Job: Reproduce the material that follows, please, but only from its first line to the line containing "p = at_z(u, v, z);", inclusive.

+++++

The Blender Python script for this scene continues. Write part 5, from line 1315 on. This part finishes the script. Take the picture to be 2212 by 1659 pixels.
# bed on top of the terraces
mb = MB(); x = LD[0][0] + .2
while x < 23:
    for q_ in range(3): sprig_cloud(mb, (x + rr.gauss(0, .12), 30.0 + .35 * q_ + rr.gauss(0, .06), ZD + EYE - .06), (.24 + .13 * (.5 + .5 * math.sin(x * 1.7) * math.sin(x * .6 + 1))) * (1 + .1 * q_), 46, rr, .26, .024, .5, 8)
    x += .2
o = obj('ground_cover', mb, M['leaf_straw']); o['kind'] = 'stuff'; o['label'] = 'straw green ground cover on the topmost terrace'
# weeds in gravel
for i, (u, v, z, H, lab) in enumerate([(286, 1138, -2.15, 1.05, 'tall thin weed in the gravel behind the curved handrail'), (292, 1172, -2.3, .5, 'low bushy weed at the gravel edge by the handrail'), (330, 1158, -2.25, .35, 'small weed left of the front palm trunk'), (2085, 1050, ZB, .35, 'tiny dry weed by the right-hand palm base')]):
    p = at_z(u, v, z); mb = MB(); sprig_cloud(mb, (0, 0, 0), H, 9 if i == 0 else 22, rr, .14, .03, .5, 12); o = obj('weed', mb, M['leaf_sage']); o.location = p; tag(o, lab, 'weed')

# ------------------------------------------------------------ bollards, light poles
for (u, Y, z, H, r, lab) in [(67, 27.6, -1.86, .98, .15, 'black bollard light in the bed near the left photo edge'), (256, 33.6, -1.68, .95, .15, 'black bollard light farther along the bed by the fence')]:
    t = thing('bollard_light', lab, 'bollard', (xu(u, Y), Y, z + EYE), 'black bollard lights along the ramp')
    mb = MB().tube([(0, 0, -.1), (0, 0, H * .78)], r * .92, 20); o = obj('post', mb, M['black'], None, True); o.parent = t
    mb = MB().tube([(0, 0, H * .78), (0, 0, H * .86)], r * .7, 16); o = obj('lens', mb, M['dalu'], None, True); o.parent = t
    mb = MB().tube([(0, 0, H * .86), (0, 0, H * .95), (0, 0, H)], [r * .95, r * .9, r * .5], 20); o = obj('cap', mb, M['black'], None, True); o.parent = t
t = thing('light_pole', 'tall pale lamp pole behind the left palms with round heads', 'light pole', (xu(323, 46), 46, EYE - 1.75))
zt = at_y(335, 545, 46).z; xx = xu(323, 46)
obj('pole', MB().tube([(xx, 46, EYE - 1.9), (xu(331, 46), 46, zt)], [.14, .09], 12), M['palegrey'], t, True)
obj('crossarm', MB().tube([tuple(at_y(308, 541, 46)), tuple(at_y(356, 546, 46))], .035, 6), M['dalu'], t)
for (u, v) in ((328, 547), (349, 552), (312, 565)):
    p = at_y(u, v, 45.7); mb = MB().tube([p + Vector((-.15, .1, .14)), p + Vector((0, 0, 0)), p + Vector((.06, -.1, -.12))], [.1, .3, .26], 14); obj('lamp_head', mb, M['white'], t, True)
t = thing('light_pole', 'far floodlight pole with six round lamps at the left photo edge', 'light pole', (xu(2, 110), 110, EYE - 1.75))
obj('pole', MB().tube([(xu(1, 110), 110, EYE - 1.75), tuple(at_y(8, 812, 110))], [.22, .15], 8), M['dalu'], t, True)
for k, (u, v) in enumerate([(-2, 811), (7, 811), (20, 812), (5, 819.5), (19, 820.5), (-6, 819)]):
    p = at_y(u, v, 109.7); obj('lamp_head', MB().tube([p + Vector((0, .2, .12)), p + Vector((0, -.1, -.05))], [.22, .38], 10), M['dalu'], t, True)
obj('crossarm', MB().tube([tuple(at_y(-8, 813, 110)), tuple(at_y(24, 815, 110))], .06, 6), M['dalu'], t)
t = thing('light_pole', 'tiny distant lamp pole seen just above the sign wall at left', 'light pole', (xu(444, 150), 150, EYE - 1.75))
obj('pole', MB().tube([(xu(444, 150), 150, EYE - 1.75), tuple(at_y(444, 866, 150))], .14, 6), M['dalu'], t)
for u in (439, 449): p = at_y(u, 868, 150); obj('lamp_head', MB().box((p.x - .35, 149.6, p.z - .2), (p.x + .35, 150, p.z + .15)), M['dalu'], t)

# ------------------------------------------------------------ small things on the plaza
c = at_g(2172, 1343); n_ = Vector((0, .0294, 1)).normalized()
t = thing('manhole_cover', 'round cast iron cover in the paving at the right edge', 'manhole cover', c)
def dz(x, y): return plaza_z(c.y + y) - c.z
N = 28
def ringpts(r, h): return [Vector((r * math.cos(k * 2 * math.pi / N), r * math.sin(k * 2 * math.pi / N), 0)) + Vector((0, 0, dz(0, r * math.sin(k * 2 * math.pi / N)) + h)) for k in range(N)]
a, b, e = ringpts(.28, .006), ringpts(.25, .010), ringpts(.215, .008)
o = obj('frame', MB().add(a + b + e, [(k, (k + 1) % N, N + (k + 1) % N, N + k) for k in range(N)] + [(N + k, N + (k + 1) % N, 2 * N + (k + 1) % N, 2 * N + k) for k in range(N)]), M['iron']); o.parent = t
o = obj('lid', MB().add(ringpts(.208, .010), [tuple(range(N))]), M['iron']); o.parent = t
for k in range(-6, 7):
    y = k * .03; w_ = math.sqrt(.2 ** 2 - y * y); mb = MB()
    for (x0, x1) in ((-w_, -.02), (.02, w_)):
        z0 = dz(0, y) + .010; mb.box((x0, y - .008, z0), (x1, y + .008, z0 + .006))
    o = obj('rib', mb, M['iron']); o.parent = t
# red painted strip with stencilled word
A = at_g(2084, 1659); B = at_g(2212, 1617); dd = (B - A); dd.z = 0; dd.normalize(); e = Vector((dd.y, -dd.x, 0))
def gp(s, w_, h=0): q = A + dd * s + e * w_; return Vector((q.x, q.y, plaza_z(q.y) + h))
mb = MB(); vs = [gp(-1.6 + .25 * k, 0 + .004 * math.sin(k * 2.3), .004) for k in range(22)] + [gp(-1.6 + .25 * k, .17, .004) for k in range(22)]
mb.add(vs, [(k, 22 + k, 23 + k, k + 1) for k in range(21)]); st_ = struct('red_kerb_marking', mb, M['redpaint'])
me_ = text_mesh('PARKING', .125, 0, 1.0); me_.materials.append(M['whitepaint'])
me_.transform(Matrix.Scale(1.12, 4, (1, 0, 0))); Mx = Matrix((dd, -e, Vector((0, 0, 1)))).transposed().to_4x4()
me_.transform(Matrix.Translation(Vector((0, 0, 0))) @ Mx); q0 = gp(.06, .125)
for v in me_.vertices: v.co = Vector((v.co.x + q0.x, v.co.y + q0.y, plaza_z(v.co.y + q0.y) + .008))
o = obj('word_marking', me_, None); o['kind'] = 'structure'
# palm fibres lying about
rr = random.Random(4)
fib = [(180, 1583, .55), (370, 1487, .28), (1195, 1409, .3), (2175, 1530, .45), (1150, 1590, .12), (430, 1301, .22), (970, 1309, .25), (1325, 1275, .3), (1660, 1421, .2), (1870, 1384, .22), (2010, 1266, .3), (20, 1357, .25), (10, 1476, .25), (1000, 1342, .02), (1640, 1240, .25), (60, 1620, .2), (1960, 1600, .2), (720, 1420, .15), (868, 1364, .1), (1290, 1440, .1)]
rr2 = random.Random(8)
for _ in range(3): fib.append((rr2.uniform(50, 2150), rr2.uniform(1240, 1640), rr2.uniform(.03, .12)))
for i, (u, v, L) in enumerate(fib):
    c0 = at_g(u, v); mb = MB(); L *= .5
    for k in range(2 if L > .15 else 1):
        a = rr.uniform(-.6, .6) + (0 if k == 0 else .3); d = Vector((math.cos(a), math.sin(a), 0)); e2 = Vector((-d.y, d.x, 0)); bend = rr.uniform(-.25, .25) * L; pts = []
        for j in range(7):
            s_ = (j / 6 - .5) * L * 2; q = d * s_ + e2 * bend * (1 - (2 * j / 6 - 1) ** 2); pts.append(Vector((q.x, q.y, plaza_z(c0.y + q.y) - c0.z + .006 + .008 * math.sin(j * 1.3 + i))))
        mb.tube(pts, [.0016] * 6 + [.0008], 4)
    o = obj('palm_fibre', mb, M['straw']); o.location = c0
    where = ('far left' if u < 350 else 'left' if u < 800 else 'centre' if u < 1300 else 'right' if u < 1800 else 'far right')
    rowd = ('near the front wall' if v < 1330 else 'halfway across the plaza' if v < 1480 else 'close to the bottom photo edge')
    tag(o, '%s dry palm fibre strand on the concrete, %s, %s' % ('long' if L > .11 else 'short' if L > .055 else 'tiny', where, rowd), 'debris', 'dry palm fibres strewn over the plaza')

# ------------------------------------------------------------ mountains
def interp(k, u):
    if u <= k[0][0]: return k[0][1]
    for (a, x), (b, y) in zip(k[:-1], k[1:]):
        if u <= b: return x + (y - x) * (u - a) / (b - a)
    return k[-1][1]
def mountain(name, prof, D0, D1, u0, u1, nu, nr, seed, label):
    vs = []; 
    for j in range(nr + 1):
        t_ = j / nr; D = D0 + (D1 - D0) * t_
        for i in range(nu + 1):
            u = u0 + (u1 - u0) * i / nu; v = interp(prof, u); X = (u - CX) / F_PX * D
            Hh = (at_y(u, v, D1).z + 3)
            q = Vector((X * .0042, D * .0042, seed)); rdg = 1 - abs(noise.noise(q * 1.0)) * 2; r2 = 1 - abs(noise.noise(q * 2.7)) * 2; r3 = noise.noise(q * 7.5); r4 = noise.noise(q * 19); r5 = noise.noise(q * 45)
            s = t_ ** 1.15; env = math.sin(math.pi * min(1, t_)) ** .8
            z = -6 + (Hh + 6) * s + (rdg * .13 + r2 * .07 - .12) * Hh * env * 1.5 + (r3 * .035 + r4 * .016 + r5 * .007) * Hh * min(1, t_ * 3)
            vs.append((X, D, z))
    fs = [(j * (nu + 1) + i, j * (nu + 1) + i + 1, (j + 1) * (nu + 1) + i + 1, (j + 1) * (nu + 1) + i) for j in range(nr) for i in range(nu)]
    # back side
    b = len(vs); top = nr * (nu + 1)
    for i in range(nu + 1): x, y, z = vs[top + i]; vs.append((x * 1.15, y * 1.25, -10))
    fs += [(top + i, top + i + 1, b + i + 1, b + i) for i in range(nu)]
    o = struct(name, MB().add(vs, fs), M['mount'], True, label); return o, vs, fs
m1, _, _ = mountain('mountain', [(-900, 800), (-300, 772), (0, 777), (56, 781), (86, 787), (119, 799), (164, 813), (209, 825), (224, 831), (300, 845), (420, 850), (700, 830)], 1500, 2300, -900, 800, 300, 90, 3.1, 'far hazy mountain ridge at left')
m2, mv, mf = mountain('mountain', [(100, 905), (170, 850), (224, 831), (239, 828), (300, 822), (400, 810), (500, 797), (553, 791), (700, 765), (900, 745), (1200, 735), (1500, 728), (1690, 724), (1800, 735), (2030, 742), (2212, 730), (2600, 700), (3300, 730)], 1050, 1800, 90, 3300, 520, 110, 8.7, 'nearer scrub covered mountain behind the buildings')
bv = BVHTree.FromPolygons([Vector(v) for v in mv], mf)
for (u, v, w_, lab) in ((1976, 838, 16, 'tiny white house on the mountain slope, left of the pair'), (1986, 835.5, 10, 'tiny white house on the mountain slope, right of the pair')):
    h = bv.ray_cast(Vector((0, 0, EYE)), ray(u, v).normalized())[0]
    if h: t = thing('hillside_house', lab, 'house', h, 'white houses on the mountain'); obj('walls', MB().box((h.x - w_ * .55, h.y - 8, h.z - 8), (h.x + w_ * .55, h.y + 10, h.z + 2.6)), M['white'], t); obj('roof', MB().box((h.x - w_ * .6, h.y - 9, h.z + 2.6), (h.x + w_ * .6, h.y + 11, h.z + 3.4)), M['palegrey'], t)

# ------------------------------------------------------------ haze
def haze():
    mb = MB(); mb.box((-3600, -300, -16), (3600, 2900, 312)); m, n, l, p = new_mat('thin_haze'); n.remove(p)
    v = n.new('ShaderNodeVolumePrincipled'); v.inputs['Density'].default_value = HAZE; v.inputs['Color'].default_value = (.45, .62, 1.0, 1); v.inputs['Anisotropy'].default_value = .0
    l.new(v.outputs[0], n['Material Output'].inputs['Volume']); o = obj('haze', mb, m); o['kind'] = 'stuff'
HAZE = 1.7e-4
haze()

+++++

The completed task:
The Blender Python script for this scene continues. Write part 5, from line 1315 on. This part finishes the script. Take the picture to be 2212 by 1659 pixels.
# bed on top of the terraces
mb = MB(); x = LD[0][0] + .2
while x < 23:
    for q_ in range(3): sprig_cloud(mb, (x + rr.gauss(0, .12), 30.0 + .35 * q_ + rr.gauss(0, .06), ZD + EYE - .06), (.24 + .13 * (.5 + .5 * math.sin(x * 1.7) * math.sin(x * .6 + 1))) * (1 + .1 * q_), 46, rr, .26, .024, .5, 8)
    x += .2
o = obj('ground_cover', mb, M['leaf_straw']); o['kind'] = 'stuff'; o['label'] = 'straw green ground cover on the topmost terrace'
# weeds in gravel
for i, (u, v, z, H, lab) in enumerate([(286, 1138, -2.15, 1.05, 'tall thin weed in the gravel behind the curved handrail'), (292, 1172, -2.3, .5, 'low bushy weed at the gravel edge by the handrail'), (330, 1158, -2.25, .35, 'small weed left of the front palm trunk'), (2085, 1050, ZB, .35, 'tiny dry weed by the right-hand palm base')]):
    p = at_z(u, v, z); mb = MB(); sprig_cloud(mb, (0, 0, 0), H, 9 if i == 0 else 22, rr, .14, .03, .5, 12); o = obj('weed', mb, M['leaf_sage']); o.location = p; tag(o, lab, 'weed')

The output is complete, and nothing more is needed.